Location: Cleveland, Ohio
The potatoes are ugly. Shrivelled, with powdery, puckered skins. Knobbed with ghostly growing fingerlike sprouts. In other times, I’d probably throw them away. But peeled and chunked, they look all right. I steam them until a poke with fork breaks them into fluffy clumps.
I am making rats—my great-grandmother’s name for a type of gnocchi, rolled by thumb into a distinctive shape, like squashed little pillows. As a child, I loved to horrify friends by nonchalantly telling them rats were my favourite things to eat. No one in our family has any real idea where the name came from. My mom and I, swapping Instagram videos of women in Italy making pasta, saw someone using the same motion to make raschiatelli—a different sort of rat?—but Googling revealed they are a type of cavatelli, and the recipe is completely different.
I haven’t made them in nearly five years; not since my son was born. Too time-consuming, too fussy. Now, of course, those negatives are bonuses—anything to fill the hours. And I was hungry for something. I didn’t quite know what. In the early days of the stay-at-home time, jittering with nervous energy and disbelief, I kept clicking on links to recipes promising comfort. How absurd, really, to think that some specific combination of ingredients could offer any sort of comfort during catastrophic collapse, but I couldn’t help it. And just as absurdly, the recipes made me irrationally mad. There was the obvious aggravation: food writers, trendily besotted with heritage beans and imported tinned fish, sheltering with optimised pantries stockpiled with magical semi-esoteric ingredients, were clearly living in an intensified version of their usual alternate food reality. I had plenty, myself, but I did not have what they had, and that gap—in other times something I find both aspirational and exasperating—had a newly bitter edge.
A bowl of beans; a poundcake; endless loaves of sourdough bread. I felt like a small child, shaking my head no, no, no, irrationally wanting someone to offer me the just-right thing.
But more upsetting was the fact that none of their recipes said comfort to me—me personally, me selfishly, me sitting in my house, reading articles about the average timespan between the appearance of a cough and intubation, the numbers of ventilators and ICU beds. A bowl of beans; a poundcake; endless loaves of sourdough bread. I felt like a small child, shaking my head no, no, no, irrationally wanting someone to offer me the just-right thing.

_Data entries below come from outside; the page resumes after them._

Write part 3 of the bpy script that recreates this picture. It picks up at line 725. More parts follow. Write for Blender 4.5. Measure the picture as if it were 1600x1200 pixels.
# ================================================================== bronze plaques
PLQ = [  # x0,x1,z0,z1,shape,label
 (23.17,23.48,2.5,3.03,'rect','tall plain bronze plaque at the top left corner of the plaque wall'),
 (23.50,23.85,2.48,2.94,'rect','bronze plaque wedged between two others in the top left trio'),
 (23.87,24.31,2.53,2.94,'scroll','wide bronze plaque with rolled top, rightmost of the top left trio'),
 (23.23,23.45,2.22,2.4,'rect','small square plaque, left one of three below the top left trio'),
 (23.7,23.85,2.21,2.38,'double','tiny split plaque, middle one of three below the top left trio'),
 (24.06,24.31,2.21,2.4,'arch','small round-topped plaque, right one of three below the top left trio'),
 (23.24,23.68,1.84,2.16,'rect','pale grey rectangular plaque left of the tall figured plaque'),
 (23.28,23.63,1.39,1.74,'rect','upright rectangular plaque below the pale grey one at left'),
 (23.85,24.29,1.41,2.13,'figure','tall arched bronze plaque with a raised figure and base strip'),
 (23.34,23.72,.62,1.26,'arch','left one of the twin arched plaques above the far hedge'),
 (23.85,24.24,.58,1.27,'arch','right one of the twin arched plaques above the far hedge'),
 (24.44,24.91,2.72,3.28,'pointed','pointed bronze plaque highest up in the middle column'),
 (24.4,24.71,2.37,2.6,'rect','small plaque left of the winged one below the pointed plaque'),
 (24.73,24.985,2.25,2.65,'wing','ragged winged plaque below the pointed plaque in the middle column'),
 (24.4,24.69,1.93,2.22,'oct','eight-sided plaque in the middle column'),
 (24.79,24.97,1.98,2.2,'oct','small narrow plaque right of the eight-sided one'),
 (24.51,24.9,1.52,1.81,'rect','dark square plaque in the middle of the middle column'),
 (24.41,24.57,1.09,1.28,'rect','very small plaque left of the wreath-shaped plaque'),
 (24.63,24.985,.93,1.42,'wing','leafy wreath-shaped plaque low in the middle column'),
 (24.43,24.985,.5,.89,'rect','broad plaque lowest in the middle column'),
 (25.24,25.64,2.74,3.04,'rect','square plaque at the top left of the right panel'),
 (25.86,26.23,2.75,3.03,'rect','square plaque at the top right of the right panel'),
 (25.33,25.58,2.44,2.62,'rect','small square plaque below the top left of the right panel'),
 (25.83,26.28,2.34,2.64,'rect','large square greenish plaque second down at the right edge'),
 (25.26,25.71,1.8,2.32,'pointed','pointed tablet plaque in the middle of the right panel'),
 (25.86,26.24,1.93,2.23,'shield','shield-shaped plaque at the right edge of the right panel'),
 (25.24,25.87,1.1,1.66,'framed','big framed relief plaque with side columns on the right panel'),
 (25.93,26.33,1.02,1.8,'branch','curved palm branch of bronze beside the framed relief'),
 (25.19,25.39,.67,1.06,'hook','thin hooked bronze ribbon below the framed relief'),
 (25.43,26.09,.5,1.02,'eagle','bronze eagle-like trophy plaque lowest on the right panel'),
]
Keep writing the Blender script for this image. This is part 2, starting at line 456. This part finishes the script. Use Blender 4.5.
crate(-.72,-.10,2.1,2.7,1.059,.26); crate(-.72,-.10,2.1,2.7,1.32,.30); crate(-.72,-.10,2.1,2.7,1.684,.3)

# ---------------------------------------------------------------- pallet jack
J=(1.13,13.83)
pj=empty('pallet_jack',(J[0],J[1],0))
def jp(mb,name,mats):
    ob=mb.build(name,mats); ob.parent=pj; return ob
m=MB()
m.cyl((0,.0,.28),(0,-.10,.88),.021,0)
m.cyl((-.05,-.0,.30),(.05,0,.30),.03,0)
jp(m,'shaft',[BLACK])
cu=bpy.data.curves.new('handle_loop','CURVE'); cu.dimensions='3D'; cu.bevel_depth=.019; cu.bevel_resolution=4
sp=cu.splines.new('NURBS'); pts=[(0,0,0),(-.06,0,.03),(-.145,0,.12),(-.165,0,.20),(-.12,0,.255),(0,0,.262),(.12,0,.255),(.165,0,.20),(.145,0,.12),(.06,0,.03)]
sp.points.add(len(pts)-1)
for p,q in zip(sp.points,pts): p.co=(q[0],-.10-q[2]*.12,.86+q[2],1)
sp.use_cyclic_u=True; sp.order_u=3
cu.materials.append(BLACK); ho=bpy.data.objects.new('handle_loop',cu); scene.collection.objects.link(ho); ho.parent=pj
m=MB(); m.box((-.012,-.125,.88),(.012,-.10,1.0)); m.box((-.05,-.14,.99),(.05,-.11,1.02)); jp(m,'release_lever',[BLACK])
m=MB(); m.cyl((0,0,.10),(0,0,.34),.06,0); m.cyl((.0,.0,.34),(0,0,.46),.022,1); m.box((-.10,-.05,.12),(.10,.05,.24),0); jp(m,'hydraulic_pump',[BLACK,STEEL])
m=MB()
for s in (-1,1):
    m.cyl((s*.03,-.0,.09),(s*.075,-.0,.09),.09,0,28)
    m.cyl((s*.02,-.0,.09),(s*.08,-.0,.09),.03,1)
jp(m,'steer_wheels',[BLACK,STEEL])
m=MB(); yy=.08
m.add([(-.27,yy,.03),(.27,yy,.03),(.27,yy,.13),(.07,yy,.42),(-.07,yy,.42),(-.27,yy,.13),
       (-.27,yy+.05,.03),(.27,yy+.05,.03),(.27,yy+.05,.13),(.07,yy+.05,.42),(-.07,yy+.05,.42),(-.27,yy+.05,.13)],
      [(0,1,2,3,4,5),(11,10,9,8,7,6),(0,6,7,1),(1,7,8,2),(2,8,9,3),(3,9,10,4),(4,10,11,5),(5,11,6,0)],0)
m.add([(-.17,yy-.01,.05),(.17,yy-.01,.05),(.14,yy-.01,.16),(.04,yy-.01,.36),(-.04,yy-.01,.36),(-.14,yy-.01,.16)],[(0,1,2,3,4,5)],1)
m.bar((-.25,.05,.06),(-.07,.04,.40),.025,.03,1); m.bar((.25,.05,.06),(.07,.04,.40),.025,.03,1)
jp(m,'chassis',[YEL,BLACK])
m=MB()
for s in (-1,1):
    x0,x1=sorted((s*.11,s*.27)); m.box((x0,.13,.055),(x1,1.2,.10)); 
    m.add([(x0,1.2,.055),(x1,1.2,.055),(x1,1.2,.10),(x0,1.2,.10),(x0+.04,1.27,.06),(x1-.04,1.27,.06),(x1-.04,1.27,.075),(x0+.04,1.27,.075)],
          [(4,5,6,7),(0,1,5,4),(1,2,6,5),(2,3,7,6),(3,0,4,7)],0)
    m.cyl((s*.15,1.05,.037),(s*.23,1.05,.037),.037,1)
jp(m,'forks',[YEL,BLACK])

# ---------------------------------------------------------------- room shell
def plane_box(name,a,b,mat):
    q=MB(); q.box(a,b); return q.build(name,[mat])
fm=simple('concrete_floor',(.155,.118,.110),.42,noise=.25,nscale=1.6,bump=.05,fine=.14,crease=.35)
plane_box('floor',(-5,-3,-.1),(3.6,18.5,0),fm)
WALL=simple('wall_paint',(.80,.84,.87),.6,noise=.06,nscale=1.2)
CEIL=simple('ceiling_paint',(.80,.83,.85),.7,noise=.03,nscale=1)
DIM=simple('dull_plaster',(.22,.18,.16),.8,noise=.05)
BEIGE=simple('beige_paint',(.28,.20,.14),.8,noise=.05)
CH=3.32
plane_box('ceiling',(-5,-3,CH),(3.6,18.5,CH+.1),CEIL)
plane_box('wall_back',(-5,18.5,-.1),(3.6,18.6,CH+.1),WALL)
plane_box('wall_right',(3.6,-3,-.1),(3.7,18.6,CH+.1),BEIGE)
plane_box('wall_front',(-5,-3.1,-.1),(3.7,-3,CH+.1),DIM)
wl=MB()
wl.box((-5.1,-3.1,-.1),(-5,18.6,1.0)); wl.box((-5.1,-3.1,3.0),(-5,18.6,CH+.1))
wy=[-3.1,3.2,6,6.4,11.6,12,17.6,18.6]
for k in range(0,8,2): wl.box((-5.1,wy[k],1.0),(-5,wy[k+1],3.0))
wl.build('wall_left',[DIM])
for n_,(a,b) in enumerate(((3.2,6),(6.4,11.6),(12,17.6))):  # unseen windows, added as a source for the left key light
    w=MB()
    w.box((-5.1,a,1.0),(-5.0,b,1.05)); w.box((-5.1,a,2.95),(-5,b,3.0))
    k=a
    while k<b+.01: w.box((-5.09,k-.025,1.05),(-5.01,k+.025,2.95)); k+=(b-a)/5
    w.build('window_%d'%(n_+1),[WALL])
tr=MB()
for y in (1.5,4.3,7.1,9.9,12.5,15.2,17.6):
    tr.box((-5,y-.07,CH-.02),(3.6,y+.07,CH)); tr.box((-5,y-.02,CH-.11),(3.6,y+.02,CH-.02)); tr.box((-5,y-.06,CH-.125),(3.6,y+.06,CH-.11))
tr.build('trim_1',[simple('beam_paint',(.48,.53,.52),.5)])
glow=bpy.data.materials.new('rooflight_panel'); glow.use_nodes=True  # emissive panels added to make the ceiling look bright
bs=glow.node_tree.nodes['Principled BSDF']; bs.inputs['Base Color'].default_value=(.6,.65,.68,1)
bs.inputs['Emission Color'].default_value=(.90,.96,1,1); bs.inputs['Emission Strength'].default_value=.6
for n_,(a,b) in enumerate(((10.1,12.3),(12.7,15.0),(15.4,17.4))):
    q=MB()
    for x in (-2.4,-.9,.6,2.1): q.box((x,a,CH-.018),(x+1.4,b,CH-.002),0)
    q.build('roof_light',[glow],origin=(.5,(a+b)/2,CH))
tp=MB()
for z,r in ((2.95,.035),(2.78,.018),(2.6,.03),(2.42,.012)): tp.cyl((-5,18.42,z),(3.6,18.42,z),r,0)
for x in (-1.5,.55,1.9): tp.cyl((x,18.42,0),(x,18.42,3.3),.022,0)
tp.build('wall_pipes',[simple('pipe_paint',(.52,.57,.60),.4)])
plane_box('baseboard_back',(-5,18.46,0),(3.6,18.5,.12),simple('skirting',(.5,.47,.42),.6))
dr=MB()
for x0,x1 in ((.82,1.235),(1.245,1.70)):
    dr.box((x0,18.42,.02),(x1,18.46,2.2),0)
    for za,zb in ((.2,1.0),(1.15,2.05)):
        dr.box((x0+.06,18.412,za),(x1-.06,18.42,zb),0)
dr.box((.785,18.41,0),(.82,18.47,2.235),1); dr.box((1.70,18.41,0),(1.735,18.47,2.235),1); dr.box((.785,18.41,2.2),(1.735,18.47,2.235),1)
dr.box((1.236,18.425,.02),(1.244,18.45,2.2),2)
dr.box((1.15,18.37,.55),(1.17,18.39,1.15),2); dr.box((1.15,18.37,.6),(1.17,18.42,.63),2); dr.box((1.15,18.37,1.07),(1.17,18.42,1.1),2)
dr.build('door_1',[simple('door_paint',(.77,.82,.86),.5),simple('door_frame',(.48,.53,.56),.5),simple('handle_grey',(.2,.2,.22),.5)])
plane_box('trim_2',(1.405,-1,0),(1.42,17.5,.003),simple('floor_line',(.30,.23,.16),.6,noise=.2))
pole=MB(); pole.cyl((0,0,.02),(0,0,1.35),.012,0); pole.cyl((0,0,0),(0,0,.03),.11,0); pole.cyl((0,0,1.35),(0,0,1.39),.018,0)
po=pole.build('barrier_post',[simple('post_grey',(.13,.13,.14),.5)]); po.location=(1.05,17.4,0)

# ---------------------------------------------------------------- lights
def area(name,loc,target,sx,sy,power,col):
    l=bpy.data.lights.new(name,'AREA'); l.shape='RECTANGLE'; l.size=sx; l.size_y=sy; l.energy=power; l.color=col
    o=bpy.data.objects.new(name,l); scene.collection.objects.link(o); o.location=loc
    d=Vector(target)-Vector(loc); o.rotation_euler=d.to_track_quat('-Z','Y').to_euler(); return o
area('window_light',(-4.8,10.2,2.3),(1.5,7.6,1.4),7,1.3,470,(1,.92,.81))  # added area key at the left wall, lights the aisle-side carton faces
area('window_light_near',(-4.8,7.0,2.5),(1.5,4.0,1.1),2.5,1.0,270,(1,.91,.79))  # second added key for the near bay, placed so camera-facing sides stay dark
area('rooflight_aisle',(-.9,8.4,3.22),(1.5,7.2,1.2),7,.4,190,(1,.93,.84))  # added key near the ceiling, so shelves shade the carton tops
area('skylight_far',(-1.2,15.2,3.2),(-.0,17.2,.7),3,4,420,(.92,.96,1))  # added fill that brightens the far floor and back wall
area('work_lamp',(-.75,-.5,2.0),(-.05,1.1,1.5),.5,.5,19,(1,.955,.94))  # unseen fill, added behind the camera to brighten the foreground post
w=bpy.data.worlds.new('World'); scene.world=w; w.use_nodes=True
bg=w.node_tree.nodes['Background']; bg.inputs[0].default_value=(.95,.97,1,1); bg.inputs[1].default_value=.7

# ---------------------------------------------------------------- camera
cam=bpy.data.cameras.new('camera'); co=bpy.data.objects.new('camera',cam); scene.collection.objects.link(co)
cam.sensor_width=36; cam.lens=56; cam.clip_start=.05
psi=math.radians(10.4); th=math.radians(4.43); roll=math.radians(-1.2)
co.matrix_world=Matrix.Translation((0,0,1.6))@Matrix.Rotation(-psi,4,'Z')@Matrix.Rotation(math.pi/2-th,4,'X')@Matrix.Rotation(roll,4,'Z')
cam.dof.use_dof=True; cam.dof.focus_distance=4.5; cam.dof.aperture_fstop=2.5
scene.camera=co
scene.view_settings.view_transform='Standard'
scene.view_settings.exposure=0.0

Rats were a treat. Gram made them for us in her shabby little kitchen. Always one potato per person (it was a cheap meal), but there were a lot of us, and it was an enormous amount of work. She peeled potato after potato with a plastic knife and boiled them in a big cheap pot, then pushed them through the ricer into a heaping, steaming pile. She’d dump in flour while the potatoes were still screaming hot, and put her hands in to mix it all into dough, impervious to the heat. Then she’d roll it out into long snakes, slicing it fast into inch oblongs we’d push with our thumbs on the floury boards she laid on top of the Formica counter. There would be tray after tray of rats, nested on floured cotton dishcloths, ready to drop into boiling water. As soon as they floated to the top, she’d scoop them out into the heavy ceramic bowl with its puddle of tomato sauce. I probably ate thousands of rats as a kid.
I rice the potatoes and let them cool a bit (I don’t have Gram’s asbestos hands). I start adding flour; I cheat and add an egg to help things come together. The flour is always a guess, depending on the potatoes. There has to be just enough flour for the dough to hold together when the rats are cooked. Too much makes them leaden. Too little, and they dissolve into a cloudy broth of potato particles. And you only get them right by making them again and again and learning what the dough should feel like—firm but soft, not sticky, but not dry.
My rats are not perfect. A few dissolve; the water clouds. Some are gummy. But a few are just right—tender and pillowy. I eat them with my mom’s tomato sauce, another beloved food I can’t quite replicate, because she uses different ingredients every time and adjusts it by taste according to whatever best suits our moods and noodles, and add a small heap of grated parmesan.
As I eat, I think about recipes. The recipes I click on, even now, are written by people who have everything they need, and most of what they want. They can let five bananas brown for banana bread, use a pound of premium chocolate for cookies, spend whatever to get the wild salmon or the tin of imported tuna to eat on seeded crackers. Even the beans are a luxury item. But I don’t want those things right now. The food that comforts me was made by people—women, mostly—who lived within hard limits. Within those limits, they mastered the sort of cooking a recipe can’t help you with, and that was the comfort: knowing that you could take sprouted potatoes and flour and a few tomatoes and time, and turn it into something that fed the whole family, that held them until the next meal.